As we watched coverage of the Kennedys endorsing Obama, a colleague, black and female, turned to me and shook her head. "If my grandfather was alive to see a black man this close to becoming president ..."
This FEMALE voter didn't seem too bummed that a WOMAN might well be denied the presidency by a BLACK MAN. She shouldn't have to choose sides, but if anyone can weigh the obstacles faced by African-Americans and women, it's a black female. Her reaction to Obama -- and indifference to Hillary -- spoke volumes.
I'm guessing most blacks, regardless of gender, are similarly unmoved by the plight of a privileged white woman.
But if you listen to the privileged Caucasian president of one of the better-known indignation councils, no one has more to overcome than women, regardless of their background.
NOW accused Ted Kennedy of "abandoning" an entire gender by supporting "the new guy over us." No mention of the bigotry faced by blacks. (No mention of following your conscience, either, but that's another story.)

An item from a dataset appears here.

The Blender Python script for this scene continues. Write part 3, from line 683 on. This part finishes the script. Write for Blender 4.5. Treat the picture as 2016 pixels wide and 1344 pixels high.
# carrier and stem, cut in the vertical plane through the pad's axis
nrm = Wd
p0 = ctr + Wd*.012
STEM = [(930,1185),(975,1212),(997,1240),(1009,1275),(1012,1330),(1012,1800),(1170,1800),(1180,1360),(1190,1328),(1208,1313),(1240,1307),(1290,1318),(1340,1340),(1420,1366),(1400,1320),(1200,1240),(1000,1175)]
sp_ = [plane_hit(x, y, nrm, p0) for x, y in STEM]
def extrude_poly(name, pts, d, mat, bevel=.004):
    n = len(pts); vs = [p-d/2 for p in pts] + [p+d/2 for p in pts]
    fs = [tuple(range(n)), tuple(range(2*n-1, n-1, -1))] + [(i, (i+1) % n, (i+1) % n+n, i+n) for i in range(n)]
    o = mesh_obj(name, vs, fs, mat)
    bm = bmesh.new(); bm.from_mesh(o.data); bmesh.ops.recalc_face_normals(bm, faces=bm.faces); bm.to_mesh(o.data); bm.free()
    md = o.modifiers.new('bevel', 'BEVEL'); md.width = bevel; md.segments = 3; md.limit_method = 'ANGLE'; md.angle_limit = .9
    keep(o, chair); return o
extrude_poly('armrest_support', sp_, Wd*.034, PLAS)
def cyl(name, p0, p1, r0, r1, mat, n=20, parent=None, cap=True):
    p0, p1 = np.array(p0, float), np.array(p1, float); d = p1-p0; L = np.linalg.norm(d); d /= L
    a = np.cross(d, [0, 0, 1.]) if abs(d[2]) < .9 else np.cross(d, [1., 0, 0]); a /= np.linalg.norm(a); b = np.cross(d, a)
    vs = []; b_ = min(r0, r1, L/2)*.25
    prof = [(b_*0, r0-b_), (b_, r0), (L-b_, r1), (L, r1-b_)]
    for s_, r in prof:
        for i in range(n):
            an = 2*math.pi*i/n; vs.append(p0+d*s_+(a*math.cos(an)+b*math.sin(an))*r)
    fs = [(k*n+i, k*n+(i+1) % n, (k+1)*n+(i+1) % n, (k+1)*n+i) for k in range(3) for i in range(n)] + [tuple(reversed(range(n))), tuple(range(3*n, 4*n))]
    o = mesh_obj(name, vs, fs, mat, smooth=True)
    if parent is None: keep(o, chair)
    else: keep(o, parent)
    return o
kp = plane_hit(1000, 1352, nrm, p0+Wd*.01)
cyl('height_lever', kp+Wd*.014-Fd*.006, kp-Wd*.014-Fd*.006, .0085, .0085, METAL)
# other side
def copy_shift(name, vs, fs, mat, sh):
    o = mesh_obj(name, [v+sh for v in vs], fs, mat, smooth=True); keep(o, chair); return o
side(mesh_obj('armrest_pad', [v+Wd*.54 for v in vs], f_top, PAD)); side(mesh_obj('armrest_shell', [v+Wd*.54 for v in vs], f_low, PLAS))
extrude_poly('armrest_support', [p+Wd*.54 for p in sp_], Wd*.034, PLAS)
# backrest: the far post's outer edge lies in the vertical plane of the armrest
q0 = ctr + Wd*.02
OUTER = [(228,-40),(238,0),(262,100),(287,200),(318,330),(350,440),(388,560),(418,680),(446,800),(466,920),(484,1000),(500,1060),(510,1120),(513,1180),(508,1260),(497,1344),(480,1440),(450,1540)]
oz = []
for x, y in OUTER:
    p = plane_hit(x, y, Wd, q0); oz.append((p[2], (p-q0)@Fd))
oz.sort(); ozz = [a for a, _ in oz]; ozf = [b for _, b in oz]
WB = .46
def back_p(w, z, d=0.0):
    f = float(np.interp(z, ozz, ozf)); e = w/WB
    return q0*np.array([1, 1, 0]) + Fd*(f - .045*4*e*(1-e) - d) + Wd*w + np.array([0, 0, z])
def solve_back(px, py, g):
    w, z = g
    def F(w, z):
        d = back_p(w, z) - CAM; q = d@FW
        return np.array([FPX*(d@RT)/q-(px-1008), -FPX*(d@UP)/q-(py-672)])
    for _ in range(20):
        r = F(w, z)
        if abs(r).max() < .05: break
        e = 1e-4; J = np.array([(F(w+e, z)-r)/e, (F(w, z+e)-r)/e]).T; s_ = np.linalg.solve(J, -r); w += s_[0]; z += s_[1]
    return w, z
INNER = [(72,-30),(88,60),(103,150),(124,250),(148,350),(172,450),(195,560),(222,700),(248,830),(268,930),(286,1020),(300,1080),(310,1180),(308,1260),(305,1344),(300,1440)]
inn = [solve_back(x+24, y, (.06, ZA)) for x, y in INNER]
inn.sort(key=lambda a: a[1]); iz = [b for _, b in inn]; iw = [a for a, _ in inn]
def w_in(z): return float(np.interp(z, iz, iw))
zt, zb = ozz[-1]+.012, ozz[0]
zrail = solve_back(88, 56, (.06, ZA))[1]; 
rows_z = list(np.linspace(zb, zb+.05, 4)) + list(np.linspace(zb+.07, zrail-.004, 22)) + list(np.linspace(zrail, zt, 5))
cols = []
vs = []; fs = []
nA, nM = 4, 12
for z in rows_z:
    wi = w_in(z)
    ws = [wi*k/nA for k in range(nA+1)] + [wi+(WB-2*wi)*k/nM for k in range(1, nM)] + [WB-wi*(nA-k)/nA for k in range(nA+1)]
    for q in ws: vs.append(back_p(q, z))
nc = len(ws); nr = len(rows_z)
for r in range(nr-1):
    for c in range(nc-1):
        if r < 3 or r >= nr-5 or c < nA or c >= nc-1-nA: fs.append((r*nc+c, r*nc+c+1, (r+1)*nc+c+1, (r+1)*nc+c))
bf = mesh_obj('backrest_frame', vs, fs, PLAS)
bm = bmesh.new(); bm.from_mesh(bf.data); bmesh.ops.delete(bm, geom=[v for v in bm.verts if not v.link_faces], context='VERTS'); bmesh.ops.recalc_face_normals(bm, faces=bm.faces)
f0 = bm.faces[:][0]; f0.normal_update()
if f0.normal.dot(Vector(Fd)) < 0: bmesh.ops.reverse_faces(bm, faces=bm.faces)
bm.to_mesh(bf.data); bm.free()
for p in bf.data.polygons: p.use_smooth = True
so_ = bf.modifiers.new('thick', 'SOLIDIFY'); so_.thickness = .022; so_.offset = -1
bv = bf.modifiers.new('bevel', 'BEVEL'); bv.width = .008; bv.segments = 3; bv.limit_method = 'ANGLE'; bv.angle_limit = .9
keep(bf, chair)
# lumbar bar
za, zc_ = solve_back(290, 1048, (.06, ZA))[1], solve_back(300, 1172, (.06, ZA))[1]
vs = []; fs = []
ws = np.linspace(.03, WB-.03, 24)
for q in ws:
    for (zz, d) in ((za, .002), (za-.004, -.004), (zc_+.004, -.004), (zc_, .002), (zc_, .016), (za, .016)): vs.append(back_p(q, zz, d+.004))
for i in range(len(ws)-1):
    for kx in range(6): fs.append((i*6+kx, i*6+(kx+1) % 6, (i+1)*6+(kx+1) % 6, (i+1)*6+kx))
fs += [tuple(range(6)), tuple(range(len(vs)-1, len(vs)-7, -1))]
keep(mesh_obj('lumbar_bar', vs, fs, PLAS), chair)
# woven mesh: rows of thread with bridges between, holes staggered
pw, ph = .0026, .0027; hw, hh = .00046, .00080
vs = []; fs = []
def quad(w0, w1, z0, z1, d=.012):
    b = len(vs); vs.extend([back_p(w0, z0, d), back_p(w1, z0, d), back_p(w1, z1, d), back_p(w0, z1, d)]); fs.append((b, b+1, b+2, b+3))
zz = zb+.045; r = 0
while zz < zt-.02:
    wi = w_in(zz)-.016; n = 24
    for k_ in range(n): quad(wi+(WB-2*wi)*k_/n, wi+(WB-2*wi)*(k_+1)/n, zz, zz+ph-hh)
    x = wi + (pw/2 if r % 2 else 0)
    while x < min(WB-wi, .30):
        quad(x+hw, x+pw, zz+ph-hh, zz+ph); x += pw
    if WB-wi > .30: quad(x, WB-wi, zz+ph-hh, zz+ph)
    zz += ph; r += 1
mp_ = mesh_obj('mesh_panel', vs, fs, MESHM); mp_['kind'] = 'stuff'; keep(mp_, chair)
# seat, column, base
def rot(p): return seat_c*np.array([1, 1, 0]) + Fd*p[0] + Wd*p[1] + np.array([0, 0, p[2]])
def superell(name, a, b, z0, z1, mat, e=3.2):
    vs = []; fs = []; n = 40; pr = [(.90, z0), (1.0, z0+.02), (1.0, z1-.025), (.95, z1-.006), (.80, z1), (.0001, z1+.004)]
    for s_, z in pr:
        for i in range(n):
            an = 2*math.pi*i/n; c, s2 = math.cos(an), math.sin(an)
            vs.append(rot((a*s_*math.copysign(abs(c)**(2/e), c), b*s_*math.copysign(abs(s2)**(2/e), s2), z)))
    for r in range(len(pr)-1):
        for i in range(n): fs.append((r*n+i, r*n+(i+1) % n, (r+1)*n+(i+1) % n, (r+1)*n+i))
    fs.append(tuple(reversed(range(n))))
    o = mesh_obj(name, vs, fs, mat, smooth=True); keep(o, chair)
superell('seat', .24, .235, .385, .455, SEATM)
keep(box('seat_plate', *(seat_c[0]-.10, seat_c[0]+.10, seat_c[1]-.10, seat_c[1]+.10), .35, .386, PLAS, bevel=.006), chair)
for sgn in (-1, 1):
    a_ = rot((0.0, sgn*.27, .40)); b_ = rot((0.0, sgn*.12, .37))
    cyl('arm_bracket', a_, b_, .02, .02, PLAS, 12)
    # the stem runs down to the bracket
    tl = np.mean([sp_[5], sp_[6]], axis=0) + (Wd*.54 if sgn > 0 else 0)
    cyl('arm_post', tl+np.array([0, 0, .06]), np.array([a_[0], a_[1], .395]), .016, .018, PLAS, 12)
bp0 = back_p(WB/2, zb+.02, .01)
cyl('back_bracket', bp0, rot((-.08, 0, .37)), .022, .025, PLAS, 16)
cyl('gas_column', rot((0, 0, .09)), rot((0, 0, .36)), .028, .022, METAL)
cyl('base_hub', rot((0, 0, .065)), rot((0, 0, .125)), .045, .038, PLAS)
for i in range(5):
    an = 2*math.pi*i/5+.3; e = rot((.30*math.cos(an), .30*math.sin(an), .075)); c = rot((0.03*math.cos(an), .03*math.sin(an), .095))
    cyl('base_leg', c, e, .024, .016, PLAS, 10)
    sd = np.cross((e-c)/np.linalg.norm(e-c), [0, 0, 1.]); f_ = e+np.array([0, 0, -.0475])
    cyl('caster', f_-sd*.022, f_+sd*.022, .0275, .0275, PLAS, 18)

It brings to mind the regrettable sentiments of suffragist Elizabeth Cady Stanton, reflecting the patronizing attitudes of her time:
The representative women of the nation have done their uttermost for the last thirty years to secure freedom for the negro, and so long as he was lowest in the scale of being we were allowed to press his claims; but now, as the celestial gate to civil rights is slowly moving on its hinges, it becomes a serious question whether we had better stand aside and see “Sambo” walk into the kingdom first.
I'm not going to call NOW racist, but they're certainly not much for inclusiveness, let alone history.
I belong to a minority group, but comparing the gay struggle to that faced by the civil rights generation is at best irresponsible. Plenty of people hate me because I like dick, but I've managed to navigate the system without much resistance.
I'm lucky. That fight has been waged, at least the bare knuckles part. Women of my generation are likewise fortunate. The glass ceiling may not be broken, but it's riddled with cracks. Groups like NOW don't like to acknowledge that progress because it mitigates their very existence (even though they could rightly claim a bit of credit).
Obama intrigues because he doesn't view the presidency as an entitlement. America has been burdened by its past for too long, and Obama may well be the candidate who moves us forward, not by ignoring -- or patronizing -- the truly victimized, but by empowering them. His ascension alone brings hope.
It sure as hell beats the droning pessimism of the professionally aggrieved, led by you-know-who.